• The problem
Stop after the line containing "leaf_objs('blade', 'oval', [p], [norm(np.array([-.2, -.4, -.5])": print each line exactly from the first line of the listing up to that point.
START
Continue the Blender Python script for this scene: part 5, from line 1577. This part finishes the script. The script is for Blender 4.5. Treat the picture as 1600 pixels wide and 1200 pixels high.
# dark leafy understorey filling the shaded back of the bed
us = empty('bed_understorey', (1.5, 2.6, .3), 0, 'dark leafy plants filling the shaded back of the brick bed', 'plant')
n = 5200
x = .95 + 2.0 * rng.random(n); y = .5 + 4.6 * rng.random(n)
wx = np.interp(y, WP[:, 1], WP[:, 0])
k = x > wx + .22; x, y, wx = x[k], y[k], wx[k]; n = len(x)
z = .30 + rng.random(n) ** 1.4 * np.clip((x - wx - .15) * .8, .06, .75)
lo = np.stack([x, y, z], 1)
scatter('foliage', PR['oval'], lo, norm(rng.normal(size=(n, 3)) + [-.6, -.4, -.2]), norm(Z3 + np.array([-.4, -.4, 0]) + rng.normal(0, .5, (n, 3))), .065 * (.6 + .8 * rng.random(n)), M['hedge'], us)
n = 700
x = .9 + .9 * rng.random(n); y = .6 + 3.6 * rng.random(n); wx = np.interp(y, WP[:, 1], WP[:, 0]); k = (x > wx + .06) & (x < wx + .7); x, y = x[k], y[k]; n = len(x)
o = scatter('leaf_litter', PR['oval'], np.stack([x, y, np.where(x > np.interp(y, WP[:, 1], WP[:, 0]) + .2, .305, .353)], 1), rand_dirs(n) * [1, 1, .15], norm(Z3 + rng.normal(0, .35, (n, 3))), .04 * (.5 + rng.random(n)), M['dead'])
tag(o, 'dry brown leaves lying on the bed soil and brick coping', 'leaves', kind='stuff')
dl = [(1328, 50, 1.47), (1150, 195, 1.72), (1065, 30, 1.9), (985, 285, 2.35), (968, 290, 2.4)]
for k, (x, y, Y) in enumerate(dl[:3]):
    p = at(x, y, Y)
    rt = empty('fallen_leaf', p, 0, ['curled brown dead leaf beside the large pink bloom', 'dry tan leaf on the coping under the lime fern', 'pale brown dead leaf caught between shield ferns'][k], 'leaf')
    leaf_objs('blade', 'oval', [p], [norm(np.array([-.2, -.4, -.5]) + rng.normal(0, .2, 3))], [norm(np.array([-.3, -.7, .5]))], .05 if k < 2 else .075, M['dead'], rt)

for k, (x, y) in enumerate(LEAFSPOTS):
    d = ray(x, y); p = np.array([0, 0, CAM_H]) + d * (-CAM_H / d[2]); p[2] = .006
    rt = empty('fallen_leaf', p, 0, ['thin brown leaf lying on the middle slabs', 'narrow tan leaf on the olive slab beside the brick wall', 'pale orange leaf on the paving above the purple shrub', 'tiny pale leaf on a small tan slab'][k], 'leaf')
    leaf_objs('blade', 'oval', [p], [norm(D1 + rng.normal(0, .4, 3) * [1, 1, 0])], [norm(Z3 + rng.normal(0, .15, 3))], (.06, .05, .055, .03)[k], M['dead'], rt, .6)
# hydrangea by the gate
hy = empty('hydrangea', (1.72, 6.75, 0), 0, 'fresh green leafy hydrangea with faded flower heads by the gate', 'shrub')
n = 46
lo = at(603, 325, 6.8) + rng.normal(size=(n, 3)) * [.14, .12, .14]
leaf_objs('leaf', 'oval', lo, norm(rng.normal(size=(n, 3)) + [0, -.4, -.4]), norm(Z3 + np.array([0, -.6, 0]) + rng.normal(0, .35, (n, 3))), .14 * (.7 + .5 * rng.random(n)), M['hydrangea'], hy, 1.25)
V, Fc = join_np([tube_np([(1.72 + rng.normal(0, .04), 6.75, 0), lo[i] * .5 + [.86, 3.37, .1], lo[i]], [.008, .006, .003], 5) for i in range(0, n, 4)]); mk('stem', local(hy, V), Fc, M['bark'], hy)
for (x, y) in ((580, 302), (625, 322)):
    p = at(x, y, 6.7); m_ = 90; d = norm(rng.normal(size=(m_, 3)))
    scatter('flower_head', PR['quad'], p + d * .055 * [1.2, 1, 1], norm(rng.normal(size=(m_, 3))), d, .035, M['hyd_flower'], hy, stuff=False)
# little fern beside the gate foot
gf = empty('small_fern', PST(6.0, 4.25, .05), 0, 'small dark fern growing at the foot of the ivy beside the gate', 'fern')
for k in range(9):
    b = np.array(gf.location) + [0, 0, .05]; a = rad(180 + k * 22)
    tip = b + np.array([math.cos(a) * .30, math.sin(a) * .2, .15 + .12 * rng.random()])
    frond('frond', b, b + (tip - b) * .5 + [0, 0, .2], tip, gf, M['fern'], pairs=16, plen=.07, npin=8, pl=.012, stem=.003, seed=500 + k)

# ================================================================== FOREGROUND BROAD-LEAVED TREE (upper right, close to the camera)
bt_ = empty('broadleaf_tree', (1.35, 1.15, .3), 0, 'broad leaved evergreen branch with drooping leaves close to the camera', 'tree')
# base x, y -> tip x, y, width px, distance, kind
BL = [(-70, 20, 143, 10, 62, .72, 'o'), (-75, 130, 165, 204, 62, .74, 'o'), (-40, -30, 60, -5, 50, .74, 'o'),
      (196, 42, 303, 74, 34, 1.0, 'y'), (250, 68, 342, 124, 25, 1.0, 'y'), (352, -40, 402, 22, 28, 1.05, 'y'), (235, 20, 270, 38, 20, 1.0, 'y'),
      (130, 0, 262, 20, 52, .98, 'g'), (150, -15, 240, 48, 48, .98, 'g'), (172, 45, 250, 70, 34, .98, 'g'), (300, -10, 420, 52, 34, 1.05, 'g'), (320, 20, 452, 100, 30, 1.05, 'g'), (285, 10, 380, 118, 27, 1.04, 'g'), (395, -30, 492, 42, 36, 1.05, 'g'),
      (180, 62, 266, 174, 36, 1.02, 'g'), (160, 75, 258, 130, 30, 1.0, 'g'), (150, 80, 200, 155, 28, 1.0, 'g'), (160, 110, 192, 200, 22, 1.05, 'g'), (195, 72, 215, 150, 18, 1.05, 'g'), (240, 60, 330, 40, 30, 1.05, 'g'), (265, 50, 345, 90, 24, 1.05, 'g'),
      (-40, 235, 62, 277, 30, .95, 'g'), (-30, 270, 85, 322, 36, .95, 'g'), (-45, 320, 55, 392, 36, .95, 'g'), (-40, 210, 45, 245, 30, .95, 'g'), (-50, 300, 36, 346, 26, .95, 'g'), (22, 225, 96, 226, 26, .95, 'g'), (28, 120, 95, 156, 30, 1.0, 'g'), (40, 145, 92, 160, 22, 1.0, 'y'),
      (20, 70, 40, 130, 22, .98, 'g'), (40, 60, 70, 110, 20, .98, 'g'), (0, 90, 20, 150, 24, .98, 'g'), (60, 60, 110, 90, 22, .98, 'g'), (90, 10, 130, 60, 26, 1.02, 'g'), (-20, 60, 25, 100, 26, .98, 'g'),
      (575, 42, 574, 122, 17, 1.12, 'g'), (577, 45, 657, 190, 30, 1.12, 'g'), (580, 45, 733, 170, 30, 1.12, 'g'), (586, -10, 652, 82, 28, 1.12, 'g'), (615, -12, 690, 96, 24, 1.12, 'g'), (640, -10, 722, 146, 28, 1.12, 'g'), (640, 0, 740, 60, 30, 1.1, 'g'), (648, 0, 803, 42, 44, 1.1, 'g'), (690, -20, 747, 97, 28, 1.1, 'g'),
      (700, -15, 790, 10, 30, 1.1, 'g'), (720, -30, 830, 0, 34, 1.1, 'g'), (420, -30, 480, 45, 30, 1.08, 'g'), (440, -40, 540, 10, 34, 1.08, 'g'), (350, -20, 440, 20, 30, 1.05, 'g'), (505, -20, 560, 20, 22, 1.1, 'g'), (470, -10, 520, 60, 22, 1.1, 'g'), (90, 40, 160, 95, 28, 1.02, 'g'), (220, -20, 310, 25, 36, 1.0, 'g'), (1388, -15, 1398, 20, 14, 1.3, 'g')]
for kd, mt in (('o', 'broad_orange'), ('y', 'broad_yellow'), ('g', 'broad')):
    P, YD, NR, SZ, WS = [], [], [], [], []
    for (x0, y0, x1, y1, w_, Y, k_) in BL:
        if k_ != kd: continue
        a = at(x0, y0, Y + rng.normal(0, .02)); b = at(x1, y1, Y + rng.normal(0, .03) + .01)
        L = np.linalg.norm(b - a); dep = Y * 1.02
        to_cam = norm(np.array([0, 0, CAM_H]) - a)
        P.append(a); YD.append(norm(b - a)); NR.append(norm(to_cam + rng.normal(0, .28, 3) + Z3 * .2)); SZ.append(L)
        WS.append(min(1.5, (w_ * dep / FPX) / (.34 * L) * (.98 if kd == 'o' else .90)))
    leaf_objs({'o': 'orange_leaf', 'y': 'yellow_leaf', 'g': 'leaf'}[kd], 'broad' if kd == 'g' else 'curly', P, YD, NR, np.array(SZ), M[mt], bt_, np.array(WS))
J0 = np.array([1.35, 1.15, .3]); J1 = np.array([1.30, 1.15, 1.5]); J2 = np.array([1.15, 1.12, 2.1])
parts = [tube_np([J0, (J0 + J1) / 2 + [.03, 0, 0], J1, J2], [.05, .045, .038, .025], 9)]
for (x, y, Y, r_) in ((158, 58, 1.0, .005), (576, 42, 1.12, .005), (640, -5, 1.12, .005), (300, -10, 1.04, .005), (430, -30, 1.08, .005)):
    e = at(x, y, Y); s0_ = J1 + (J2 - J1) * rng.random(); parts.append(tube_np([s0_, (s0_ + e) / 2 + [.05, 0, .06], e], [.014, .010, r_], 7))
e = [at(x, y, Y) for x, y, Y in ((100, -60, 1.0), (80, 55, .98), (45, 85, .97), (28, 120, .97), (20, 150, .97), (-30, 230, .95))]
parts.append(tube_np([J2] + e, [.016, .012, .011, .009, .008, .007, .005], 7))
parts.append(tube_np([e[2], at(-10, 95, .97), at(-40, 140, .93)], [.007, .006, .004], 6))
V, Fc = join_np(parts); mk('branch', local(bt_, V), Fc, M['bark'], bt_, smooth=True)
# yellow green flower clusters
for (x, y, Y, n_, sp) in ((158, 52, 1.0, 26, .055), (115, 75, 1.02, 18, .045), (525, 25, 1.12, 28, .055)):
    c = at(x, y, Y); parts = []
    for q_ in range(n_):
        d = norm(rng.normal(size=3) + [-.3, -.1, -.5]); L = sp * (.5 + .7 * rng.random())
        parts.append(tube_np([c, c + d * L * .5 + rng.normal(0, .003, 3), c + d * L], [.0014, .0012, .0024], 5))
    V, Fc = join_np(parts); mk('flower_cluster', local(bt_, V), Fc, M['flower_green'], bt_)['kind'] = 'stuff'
END
• Exercise output
Continue the Blender Python script for this scene: part 5, from line 1577. This part finishes the script. The script is for Blender 4.5. Treat the picture as 1600 pixels wide and 1200 pixels high.
# dark leafy understorey filling the shaded back of the bed
us = empty('bed_understorey', (1.5, 2.6, .3), 0, 'dark leafy plants filling the shaded back of the brick bed', 'plant')
n = 5200
x = .95 + 2.0 * rng.random(n); y = .5 + 4.6 * rng.random(n)
wx = np.interp(y, WP[:, 1], WP[:, 0])
k = x > wx + .22; x, y, wx = x[k], y[k], wx[k]; n = len(x)
z = .30 + rng.random(n) ** 1.4 * np.clip((x - wx - .15) * .8, .06, .75)
lo = np.stack([x, y, z], 1)
scatter('foliage', PR['oval'], lo, norm(rng.normal(size=(n, 3)) + [-.6, -.4, -.2]), norm(Z3 + np.array([-.4, -.4, 0]) + rng.normal(0, .5, (n, 3))), .065 * (.6 + .8 * rng.random(n)), M['hedge'], us)
n = 700
x = .9 + .9 * rng.random(n); y = .6 + 3.6 * rng.random(n); wx = np.interp(y, WP[:, 1], WP[:, 0]); k = (x > wx + .06) & (x < wx + .7); x, y = x[k], y[k]; n = len(x)
o = scatter('leaf_litter', PR['oval'], np.stack([x, y, np.where(x > np.interp(y, WP[:, 1], WP[:, 0]) + .2, .305, .353)], 1), rand_dirs(n) * [1, 1, .15], norm(Z3 + rng.normal(0, .35, (n, 3))), .04 * (.5 + rng.random(n)), M['dead'])
tag(o, 'dry brown leaves lying on the bed soil and brick coping', 'leaves', kind='stuff')
dl = [(1328, 50, 1.47), (1150, 195, 1.72), (1065, 30, 1.9), (985, 285, 2.35), (968, 290, 2.4)]
for k, (x, y, Y) in enumerate(dl[:3]):
    p = at(x, y, Y)
    rt = empty('fallen_leaf', p, 0, ['curled brown dead leaf beside the large pink bloom', 'dry tan leaf on the coping under the lime fern', 'pale brown dead leaf caught between shield ferns'][k], 'leaf')
    leaf_objs('blade', 'oval', [p], [norm(np.array([-.2, -.4, -.5]) + rng.normal(0, .2, 3))], [norm(np.array([-.3, -.7, .5]))], .05 if k < 2 else .075, M['dead'], rt)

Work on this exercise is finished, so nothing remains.